L’identificazione delle vittime è ancora in corso, al lavoro c’è un team di 30 persone e le autorità hanno affermato di poter concludere gli esami entro 48 ore. Troppo però per i famigliari, angosciati. “La polizia non ci conferma nulla, ma lei non si fa sentire da ieri”, ha raccontato Ibrahim Haaj il cugino di una donna che “certamente ieri si trovava nella struttura perché aveva lezione”. “Secondo alcuni testimoni – prosegue – è stata tra le prime a essere uccise, ma non sappiamo nulla, nessuno ha dormito ieri notte soprattutto i suoi bambini”.
L’identità del killer è stata svelata dai media nel corso della giornata: si tratta di Rickard Andersson, un 35enne che era nato però Jonas Simon, nome che aveva deciso di cambiare circa 8 anni fa per motivi non chiari. I familiari lo descrivono come una persona “schiva, forse con problemi mentali”. Difficoltà iniziate fin da bambino visto che non aveva mai concluso gli studi elementari, come riferisce il quotidiano svedese Aftonbladet, e per questo l’esercito lo aveva rifiutato. Da ragazzo lo chiamavano ‘The Hood’ (il cappuccio’, forse paragonandolo al cattivo dei Marvel, perché girava spesso con il cappuccio della felpa in testa nascondendosi il viso con la mano. “In molti lo prendevano in giro”, ricorda oggi un suo ex compagno. Avrebbe compiuto la strage con un fucile da caccia: aveva una regolare licenza e possedeva almeno 4 armi, secondo quanto riportato dai media locali. Per detenere un fucile in Svezia è necessario superare un esame di idoneità, che evidentemente aveva passato.

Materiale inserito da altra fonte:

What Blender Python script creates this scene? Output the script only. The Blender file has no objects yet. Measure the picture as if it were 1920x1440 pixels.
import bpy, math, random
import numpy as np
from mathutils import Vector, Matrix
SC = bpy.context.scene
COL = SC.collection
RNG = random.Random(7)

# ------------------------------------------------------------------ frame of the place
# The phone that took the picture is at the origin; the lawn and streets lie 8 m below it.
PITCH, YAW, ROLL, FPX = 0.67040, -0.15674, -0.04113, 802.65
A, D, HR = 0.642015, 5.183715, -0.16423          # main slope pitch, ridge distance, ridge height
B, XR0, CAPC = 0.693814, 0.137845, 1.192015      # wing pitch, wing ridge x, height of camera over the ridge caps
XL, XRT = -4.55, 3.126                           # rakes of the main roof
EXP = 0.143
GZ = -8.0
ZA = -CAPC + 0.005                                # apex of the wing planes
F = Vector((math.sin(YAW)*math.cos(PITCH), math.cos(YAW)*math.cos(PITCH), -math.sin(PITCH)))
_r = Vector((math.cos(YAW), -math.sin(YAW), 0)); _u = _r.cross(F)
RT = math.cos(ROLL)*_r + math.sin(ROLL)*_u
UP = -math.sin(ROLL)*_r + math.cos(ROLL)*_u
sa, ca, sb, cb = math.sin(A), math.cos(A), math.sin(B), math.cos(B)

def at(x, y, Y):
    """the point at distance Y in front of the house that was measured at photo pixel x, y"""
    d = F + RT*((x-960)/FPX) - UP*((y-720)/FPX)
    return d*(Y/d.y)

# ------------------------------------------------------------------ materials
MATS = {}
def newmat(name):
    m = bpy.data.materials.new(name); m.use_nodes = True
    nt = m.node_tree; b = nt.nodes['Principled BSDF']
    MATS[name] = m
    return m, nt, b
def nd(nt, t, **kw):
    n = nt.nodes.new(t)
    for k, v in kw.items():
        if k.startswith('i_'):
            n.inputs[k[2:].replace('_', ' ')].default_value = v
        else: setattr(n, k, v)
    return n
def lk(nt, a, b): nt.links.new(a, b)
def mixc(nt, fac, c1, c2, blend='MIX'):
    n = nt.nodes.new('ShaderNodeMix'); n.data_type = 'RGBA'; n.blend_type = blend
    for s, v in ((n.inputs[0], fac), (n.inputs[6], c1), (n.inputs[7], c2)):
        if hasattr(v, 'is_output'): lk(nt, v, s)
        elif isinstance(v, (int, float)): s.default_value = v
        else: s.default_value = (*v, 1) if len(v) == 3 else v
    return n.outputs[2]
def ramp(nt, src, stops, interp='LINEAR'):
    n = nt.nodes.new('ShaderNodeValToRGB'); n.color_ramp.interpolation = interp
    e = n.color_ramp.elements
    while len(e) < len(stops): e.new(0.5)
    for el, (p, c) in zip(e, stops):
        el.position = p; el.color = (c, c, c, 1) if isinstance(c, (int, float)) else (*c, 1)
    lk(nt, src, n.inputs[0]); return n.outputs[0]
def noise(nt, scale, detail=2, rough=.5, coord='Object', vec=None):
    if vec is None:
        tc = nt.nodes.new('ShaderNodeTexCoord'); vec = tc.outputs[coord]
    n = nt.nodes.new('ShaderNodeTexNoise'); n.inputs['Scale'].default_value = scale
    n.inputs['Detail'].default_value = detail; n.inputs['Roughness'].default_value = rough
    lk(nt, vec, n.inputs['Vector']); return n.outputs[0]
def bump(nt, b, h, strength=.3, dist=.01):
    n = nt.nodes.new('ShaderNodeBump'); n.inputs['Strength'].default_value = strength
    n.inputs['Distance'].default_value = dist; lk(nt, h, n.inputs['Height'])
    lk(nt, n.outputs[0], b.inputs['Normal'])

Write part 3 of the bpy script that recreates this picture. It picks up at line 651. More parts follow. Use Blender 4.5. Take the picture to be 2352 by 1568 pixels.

Andersson, secondo quanto ricostruito, è entrato nella scuola intorno a mezzogiorno, nascondendo l’arma in una custodia per chitarra. Poi è andato in bagno, si è cambiato d’abito indossando una tuta mimetica verde e ha iniziato a sparare. Alcuni studenti apparentemente “sono stati risparmiati”, hanno raccontato i testimoni. Secondo quanto è stato raccontato, il killer “camminava con calma” forse scegliendo le sue vittime. Nel frattempo, seguendo le procedure di emergenza, gli studenti che avevano realizzato cosa stava succedendo avevano chiuso a chiave le porte e si erano rannicchiati nelle aule. Alcuni hanno raccontato di aver sentito l’attentatore passare davanti alla loro porta. In tutto Andersson avrebbe sparato circa una trentina di colpi. Quando la polizia è arrivata sul posto, gli agenti “lo hanno individuato a qualche decina di metri”. L’uomo ha lanciato una granata fumogena e poi si è sparato. Ma il movente della strage – la polizia ha escluso la “matrice ideologica” – rimane ancora un mistero.